As subplots, these characters are, indeed, maddening; as cautionary tales, they are nonetheless essential. Their parents have victimized them, and now they, quite reasonably, will victimize you. Maybe pay attention to your own kids so they don’t turn out like this, is the gist. My favorite recent TV depiction of parenthood is, in fact, Catastrophe, in which the kids aren’t really characters at all, but mere obstacles for their parents, Rob and Sharon, to gracelessly overcome in the process of being hilariously terrible people yelling hilariously terrible things at one another. All I know about their daughter, Muireann, is that even her own father struggles to pronounce her name. That’s all her parents seem to know about her, too.

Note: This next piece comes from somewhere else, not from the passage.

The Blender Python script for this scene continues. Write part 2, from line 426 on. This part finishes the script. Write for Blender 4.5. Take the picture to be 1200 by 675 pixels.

(Sofia on Deadwood likewise got a great deal of screen time despite not actually ever doing or even saying anything, serving mostly as a prim impediment to her adoptive mother’s dalliances with ill-advised love affairs and laudanum addiction. But it was relaxing, kind of, to have at least one character who wasn’t speaking in 12-page gonzo monologues. And it’s legitimately impressive that a grown-up Sofia stuck to her guns by not doing or saying anything in the Deadwood reunion movie, either.)

It occurs to me to be concerned that I identify with the Catastrophe parents and their stylized, endearingly hostile brand of neglect. For the past week, in our precious few late-evening hours, my wife and I have been working through Season 3 of Stranger Things, which indeed has done an excellent job tracking its stars discomfiting pivot from child stardom to teenage stardom: the hormonal bursts, the simple misunderstandings injected with Shakespearean pathos, the variable speeds at which the boys are inclined to leave Dungeons & Dragons behind. Perhaps I should be mentally preparing myself for my own kids to make that pivot, or better yet, mentally preparing them. If they turn out annoying IRL, after all, you all know who to blame.

(On the other hand, many of you voters seem quite annoyed at Julie Taylor on Friday Night Lights, so maybe I should work through just one more show first. The kids might call, but as always, duty calls louder.)